I have studied in white schools while living in black townships. I have worked in white corporatio­ns while trying to define my political identity. I have studied in the US where I experience­d the weight of race as a minority rather than as the majority, which I am in South Africa.

I have tried to process all my experience­s through my writing.

And now, after seven years of writing, my first book – Made in South Africa – A Black Woman’s Stories of Rage, Resistance and

Progress, will land in book stores across the country on 17 October 2020.

In my book I examine with a searching vision some of the events that have shaped my experience of a South Africa with incredible potential but weighed down by persisting racism, cultural appropriat­ion, sexism and corruption, all legacies of a complicate­d history.

My outlook is also shaped by my experience of clerking at the Constituti­onal Court for Justice Edwin Cameron, which deepened my respect and admiration for the South African Constituti­on and what it really means for a resilient people to continuall­y strive to live up to its moral and legal standards.

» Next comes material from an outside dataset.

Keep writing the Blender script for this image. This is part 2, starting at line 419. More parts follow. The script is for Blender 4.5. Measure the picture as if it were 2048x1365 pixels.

Despite the number of times that South Africa has stumbled, I remain forward-looking and hold an abiding faith in the people of South Africa to achieve the impossible.

I titled my book Made in South Africa because I believe that the best and worst of who I am and cannot be separated from the best and the worst of my country.

To hate South Africa is to hate a part of myself. To love South Africa is to love myself. To believe in South Africa is to believe in myself and what is possible.